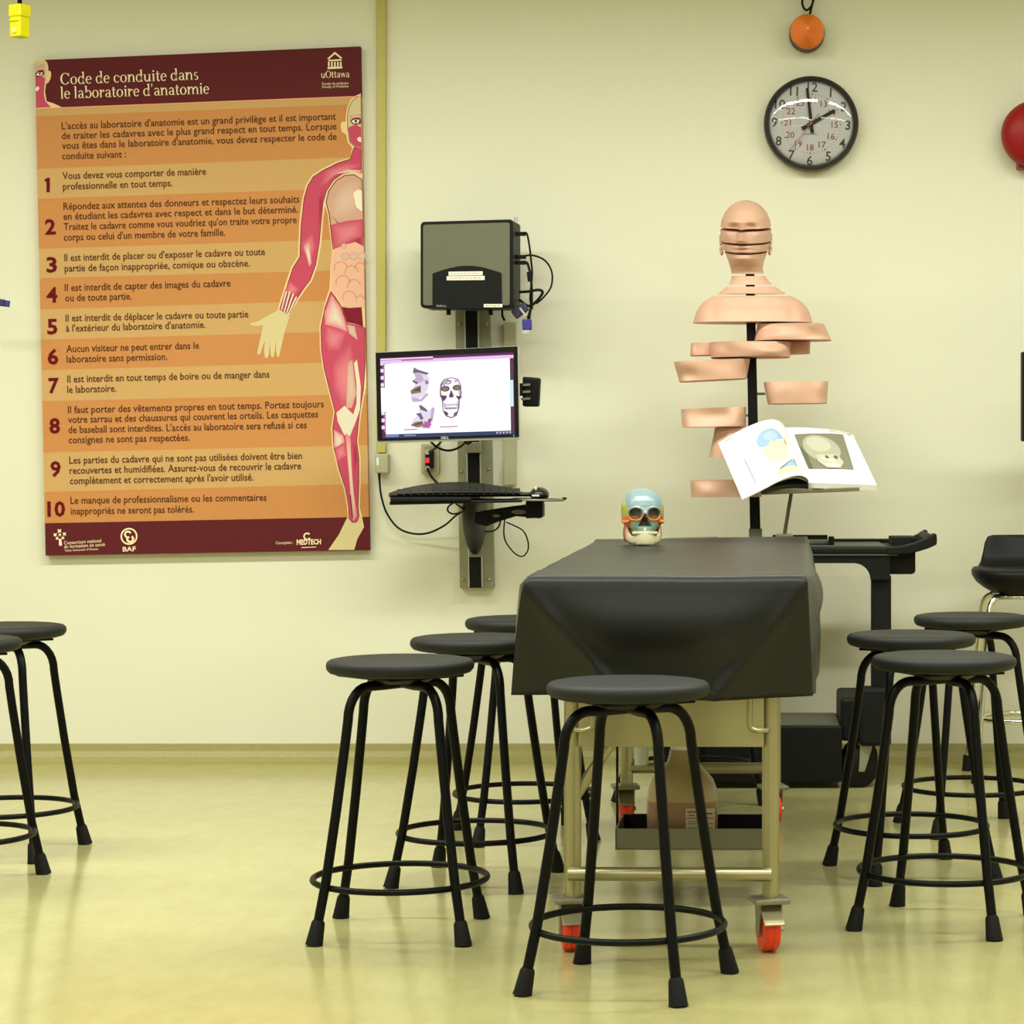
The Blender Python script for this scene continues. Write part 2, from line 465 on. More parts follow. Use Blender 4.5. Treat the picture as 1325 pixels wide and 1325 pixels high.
# logos
mb = MB()
def ppoly(mb, pts, lift=LIFT): mb.poly([PP(x, y, lift) for x, y in pts])
def pring(mb, cx, cy, r0, r1, a0=0, a1=360, n=24, lift=LIFT):
    for i in range(n):
        a = math.radians(a0+(a1-a0)*i/n); b = math.radians(a0+(a1-a0)*(i+1)/n)
        ppoly(mb, [(cx+r0*math.cos(a), cy-r0*math.sin(a)), (cx+r1*math.cos(a), cy-r1*math.sin(a)), (cx+r1*math.cos(b), cy-r1*math.sin(b)), (cx+r0*math.cos(b), cy-r0*math.sin(b))], lift)
ptext(mb, 'uOttawa', 415.5, 101, 452.5, 100, 13, serif=True)
ptext(mb, 'Faculté de médecine', 417, 110, 451, 109, 4.6)
ptext(mb, 'Faculty of Medicine', 417, 114, 451, 113, 4.6)
ppoly(mb, [(423.5,76),(433.3,67),(443,75),(441,76),(433.3,70),(425.5,77)])
ppoly(mb, [(425,77.5),(442,76.5),(442,78.5),(425,79.5)])
for x in (425.5, 429.5, 433.4, 437.3, 441): ppoly(mb, [(x-1,80),(x+1,80),(x+1,86.5),(x-1,86.5)])
ppoly(mb, [(424,87),(443,86),(443,88.5),(424,89.5)])
obj('university_logo', mb, M_pc, poster); mb = MB()
for (cx, cy, r) in [(77,687,3.6),(71.5,692,3.2),(83.5,691,3.2),(74,696.5,2.8),(81.5,696,2.8),(77.5,692,2.6)]:
    ppoly(mb, [(cx+r*math.cos(a*PI/4)*(1 if a%2 else 0.45), cy+r*math.sin(a*PI/4)*(1 if a%2 else 0.45)) for a in range(8)])
ppoly(mb, [(76.3,697),(79.3,697),(80.5,706),(76.5,706)])
ptext(mb, 'Consortium national', 83, 704.6, 131, 701.6, 6.6)
ptext(mb, 'de formation en santé', 83, 709.6, 136, 706.4, 6.6)
ptext(mb, "Volet Université d'Ottawa", 84, 713.8, 127, 711.6, 4.2)
obj('consortium_logo', mb, M_pc, poster); mb = MB()
pring(mb, 167, 694, 9, 11)
pring(mb, 165.6, 691.5, 2.6, 5.0, 20, 300, 14)
pring(mb, 168.6, 697.5, 2.4, 5.2, 160, 420, 14)
ptext(mb, 'BAF', 159, 713.6, 176, 713, 8.5, off=0.02)
obj('round_logo', mb, M_pc, poster); mb = MB()
ptext(mb, 'Conception :', 357, 704.3, 379.5, 703.6, 5.6)
ptext(mb, 'MEDTECH', 384, 704.8, 415.5, 704, 9.2, off=0.035)
pring(mb, 397.5, 694, 3.0, 5.0, 40, 330, 14)
ppoly(mb, [(390,708),(409,707.3),(409,708.3),(390,709)])
obj('designer_logo', mb, M_pc, poster)
mb = MB()
for i in range(12):
    xa = 48+i*(466-48)/12; xb = 48+(i+1)*(466-48)/12
    ppoly(mb, [(xa, 140-(xa-48)*0.0383), (xb, 140-(xb-48)*0.0383), (xb, 141.6-(xb-48)*0.0383), (xa, 141.6-(xa-48)*0.0383)], 0.0008)
obj('edge_line', mb, mat('print_salmon', (233, 150, 110), 0.5, var=0), poster)

# printed figure
F_C = {'halo': (236, 202, 152), 'skin': (212, 194, 146), 'pink': (196, 74, 100), 'deep': (160, 38, 66), 'pale': (218, 184, 165), 'tendon': (226, 214, 190), 'line': (105, 30, 40), 'org': (206, 160, 140), 'gut': (232, 178, 152), 'gutd': (196, 126, 110), 'maroon': (128, 22, 44), 'white': (240, 228, 205), 'rose': (222, 128, 138)}
keys = list(F_C)
figm = mat_attr('print_figure', 0.65, 0.15)
fig = MB()
FIGN = [0]
SOFT = {'rose': 'pink', 'tendon': 'rose', 'deep': 'pink', 'pale': 'org'}
def fp(k, pts, lv, soft=True):
    FIGN[0] += 1
    lift = 0.0005+0.00003*FIGN[0]
    c1 = rgb(*F_C[k]); c0 = rgb(*F_C[SOFT[k]]) if k in SOFT and soft else c1
    if not (k in SOFT and soft):
        fig.col = c1; ppoly(fig, pts, lift); return
    # printed shading: the tone blends into its surroundings towards the rim
    n = len(pts); cx_ = sum(p[0] for p in pts)/n; cy_ = sum(p[1] for p in pts)/n
    inn = [(cx_+(p[0]-cx_)*0.5, cy_+(p[1]-cy_)*0.5) for p in pts]
    V3 = [PP(x, y, lift) for x, y in pts]+[PP(x, y, lift) for x, y in inn]+[PP(cx_, cy_, lift)]
    F3 = []
    for i in range(n):
        j = (i+1) % n
        F3 += [(i, j, n+j, n+i), (n+i, n+j, 2*n)]
    mid = tuple((a*0.35+b*0.65) for a, b in zip(c0, c1))
    fig.add(V3, F3, [c0]*n+[mid]*n+[c1])
def inset(pts, d):
    n = len(pts); out = []
    A = sum(pts[i][0]*pts[(i+1)%n][1]-pts[(i+1)%n][0]*pts[i][1] for i in range(n))
    sg = 1 if A > 0 else -1
    for i in range(n):
        a = Vector(pts[i-1]); b = Vector(pts[i]); c = Vector(pts[(i+1)%n])
        e1 = (b-a).normalized(); e2 = (c-b).normalized()
        nn = Vector((-e1.y-e2.y, e1.x+e2.x))*sg
        if nn.length < 1e-6: nn = Vector((-e1.y, e1.x))*sg
        nn.normalize(); out.append((b.x+nn.x*d, b.y+nn.y*d))
    return out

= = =

- [Prompt]
Print the full listing exactly, dropping the pictures.

- [Task solution]
The Blender Python script for this scene continues. Write part 2, from line 465 on. More parts follow. Use Blender 4.5. Treat the picture as 1325 pixels wide and 1325 pixels high.
# logos
mb = MB()
def ppoly(mb, pts, lift=LIFT): mb.poly([PP(x, y, lift) for x, y in pts])
def pring(mb, cx, cy, r0, r1, a0=0, a1=360, n=24, lift=LIFT):
    for i in range(n):
        a = math.radians(a0+(a1-a0)*i/n); b = math.radians(a0+(a1-a0)*(i+1)/n)
        ppoly(mb, [(cx+r0*math.cos(a), cy-r0*math.sin(a)), (cx+r1*math.cos(a), cy-r1*math.sin(a)), (cx+r1*math.cos(b), cy-r1*math.sin(b)), (cx+r0*math.cos(b), cy-r0*math.sin(b))], lift)
ptext(mb, 'uOttawa', 415.5, 101, 452.5, 100, 13, serif=True)
ptext(mb, 'Faculté de médecine', 417, 110, 451, 109, 4.6)
ptext(mb, 'Faculty of Medicine', 417, 114, 451, 113, 4.6)
ppoly(mb, [(423.5,76),(433.3,67),(443,75),(441,76),(433.3,70),(425.5,77)])
ppoly(mb, [(425,77.5),(442,76.5),(442,78.5),(425,79.5)])
for x in (425.5, 429.5, 433.4, 437.3, 441): ppoly(mb, [(x-1,80),(x+1,80),(x+1,86.5),(x-1,86.5)])
ppoly(mb, [(424,87),(443,86),(443,88.5),(424,89.5)])
obj('university_logo', mb, M_pc, poster); mb = MB()
for (cx, cy, r) in [(77,687,3.6),(71.5,692,3.2),(83.5,691,3.2),(74,696.5,2.8),(81.5,696,2.8),(77.5,692,2.6)]:
    ppoly(mb, [(cx+r*math.cos(a*PI/4)*(1 if a%2 else 0.45), cy+r*math.sin(a*PI/4)*(1 if a%2 else 0.45)) for a in range(8)])
ppoly(mb, [(76.3,697),(79.3,697),(80.5,706),(76.5,706)])
ptext(mb, 'Consortium national', 83, 704.6, 131, 701.6, 6.6)
ptext(mb, 'de formation en santé', 83, 709.6, 136, 706.4, 6.6)
ptext(mb, "Volet Université d'Ottawa", 84, 713.8, 127, 711.6, 4.2)
obj('consortium_logo', mb, M_pc, poster); mb = MB()
pring(mb, 167, 694, 9, 11)
pring(mb, 165.6, 691.5, 2.6, 5.0, 20, 300, 14)
pring(mb, 168.6, 697.5, 2.4, 5.2, 160, 420, 14)
ptext(mb, 'BAF', 159, 713.6, 176, 713, 8.5, off=0.02)
obj('round_logo', mb, M_pc, poster); mb = MB()
ptext(mb, 'Conception :', 357, 704.3, 379.5, 703.6, 5.6)
ptext(mb, 'MEDTECH', 384, 704.8, 415.5, 704, 9.2, off=0.035)
pring(mb, 397.5, 694, 3.0, 5.0, 40, 330, 14)
ppoly(mb, [(390,708),(409,707.3),(409,708.3),(390,709)])
obj('designer_logo', mb, M_pc, poster)
mb = MB()
for i in range(12):
    xa = 48+i*(466-48)/12; xb = 48+(i+1)*(466-48)/12
    ppoly(mb, [(xa, 140-(xa-48)*0.0383), (xb, 140-(xb-48)*0.0383), (xb, 141.6-(xb-48)*0.0383), (xa, 141.6-(xa-48)*0.0383)], 0.0008)
obj('edge_line', mb, mat('print_salmon', (233, 150, 110), 0.5, var=0), poster)

# printed figure
F_C = {'halo': (236, 202, 152), 'skin': (212, 194, 146), 'pink': (196, 74, 100), 'deep': (160, 38, 66), 'pale': (218, 184, 165), 'tendon': (226, 214, 190), 'line': (105, 30, 40), 'org': (206, 160, 140), 'gut': (232, 178, 152), 'gutd': (196, 126, 110), 'maroon': (128, 22, 44), 'white': (240, 228, 205), 'rose': (222, 128, 138)}
keys = list(F_C)
figm = mat_attr('print_figure', 0.65, 0.15)
fig = MB()
FIGN = [0]
SOFT = {'rose': 'pink', 'tendon': 'rose', 'deep': 'pink', 'pale': 'org'}
def fp(k, pts, lv, soft=True):
    FIGN[0] += 1
    lift = 0.0005+0.00003*FIGN[0]
    c1 = rgb(*F_C[k]); c0 = rgb(*F_C[SOFT[k]]) if k in SOFT and soft else c1
    if not (k in SOFT and soft):
        fig.col = c1; ppoly(fig, pts, lift); return
    # printed shading: the tone blends into its surroundings towards the rim
    n = len(pts); cx_ = sum(p[0] for p in pts)/n; cy_ = sum(p[1] for p in pts)/n
    inn = [(cx_+(p[0]-cx_)*0.5, cy_+(p[1]-cy_)*0.5) for p in pts]
    V3 = [PP(x, y, lift) for x, y in pts]+[PP(x, y, lift) for x, y in inn]+[PP(cx_, cy_, lift)]
    F3 = []
    for i in range(n):
        j = (i+1) % n
        F3 += [(i, j, n+j, n+i), (n+i, n+j, 2*n)]
    mid = tuple((a*0.35+b*0.65) for a, b in zip(c0, c1))
    fig.add(V3, F3, [c0]*n+[mid]*n+[c1])
def inset(pts, d):
    n = len(pts); out = []
    A = sum(pts[i][0]*pts[(i+1)%n][1]-pts[(i+1)%n][0]*pts[i][1] for i in range(n))
    sg = 1 if A > 0 else -1
    for i in range(n):
        a = Vector(pts[i-1]); b = Vector(pts[i]); c = Vector(pts[(i+1)%n])
        e1 = (b-a).normalized(); e2 = (c-b).normalized()
        nn = Vector((-e1.y-e2.y, e1.x+e2.x))*sg
        if nn.length < 1e-6: nn = Vector((-e1.y, e1.x))*sg
        nn.normalize(); out.append((b.x+nn.x*d, b.y+nn.y*d))
    return out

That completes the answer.